Audit Committee of the Board of Directors

In addition to satisfying the independence standards set forth above, a director must satisfy the requirements of the of Rule 10A-3(b)(1) under the Securities Exchange Act of 1934, as amended (the "Exchange Act") in order to serve on the Audit Committee of the Board of Directors. In order to satisfy the requirements of Exchange Act Rule 10A-3(b)(1):

  1. The director must not accept directly or indirectly (as a partner, member, executive officer, or occupant of a similar position in an organization) any consulting, advisory or other compensatory fees from Assurant;3 and
  2. The director must not be an affiliated person of Assurant or any of its subsidiaries.4

Compensation Committee of the Board of Directors

In addition to satisfying the independence standards set forth above, a director must satisfy the requirements of Section 16 of the Exchange Act and the rules promulgated there under, as well as the requirements of Rule 162(m) under the Internal Revenue Code of 1986, as amended, in order to serve on the Compensation Committee of the Board of Directors.

The Board of Directors must also consider all factors specifically relevant to determining whether a director has a relationship with Assurant which is material to such director's ability to be independent from management in connection with the duties of a Compensation Committee member, including, but not limited to: (i) sources of compensation of such director, including any consulting, advisory or other compensatory fees paid by Assurant to such director and (ii) whether such director is affiliated with Assurant, a subsidiary of Assurant or an affiliate of a subsidiary of Assurant.

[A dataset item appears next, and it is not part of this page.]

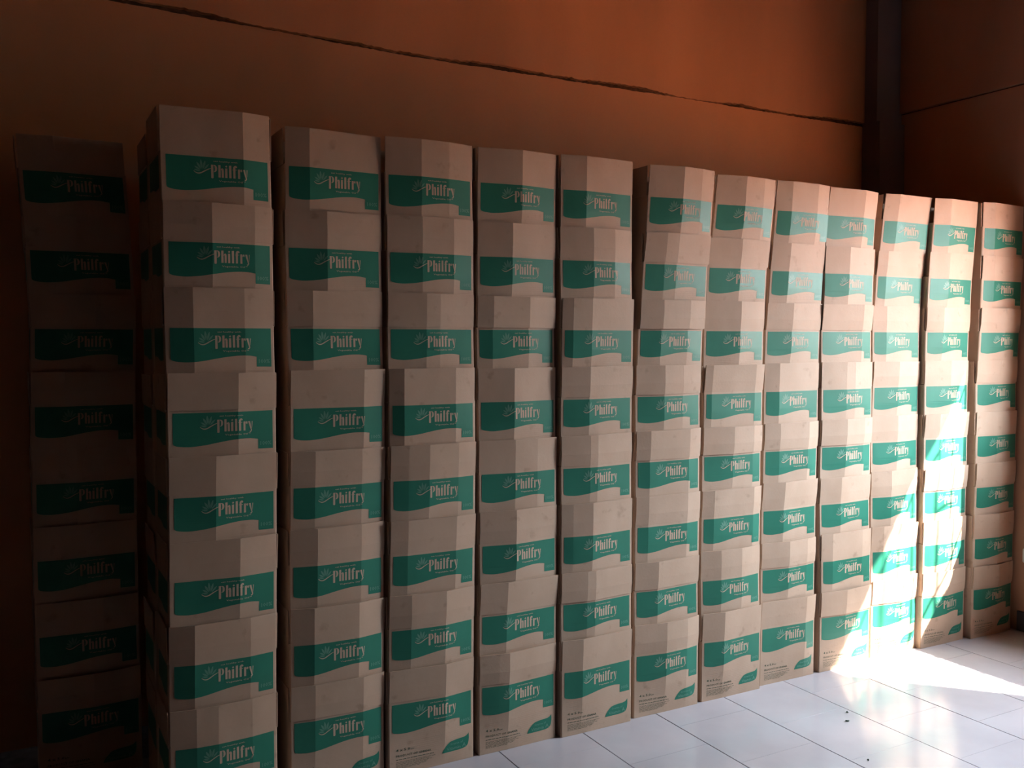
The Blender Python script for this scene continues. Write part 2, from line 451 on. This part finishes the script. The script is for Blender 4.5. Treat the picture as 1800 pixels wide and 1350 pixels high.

1 An immediate family member includes a person's spouse, parents, children, siblings, parents-in-law, children-in-law, siblings-in-law, and any other non-domestic employees sharing the director's home.

2 Fees for service as a director or committee member, as well as pension or other deferred compensation payments for prior service (provided such payments are not contingent on continued service), are excluded from the calculation of direct compensation.

3Excludes (i) fees for services as a director or committee member, or (ii) fixed amounts of compensation received as compensation under a retirement plan (including deferred compensation) for prior service with Assurant, so long as such compensation is not contingent in any way on continued service. Disqualifying fees include fees for accounting, consulting, legal, investment banking or financial advisory services.

4Affiliate is defined as a person that directly, or indirectly through one or more intermediaries, controls, or is controlled by, or is under common control with, the person specified. A person will be deemed not to be in control of a specified person if the person (i) is not the beneficial owner, directly or indirectly, of more than 10% of any class of voting equity securities of the specified person, and (ii) is not an executive officer of the specified person.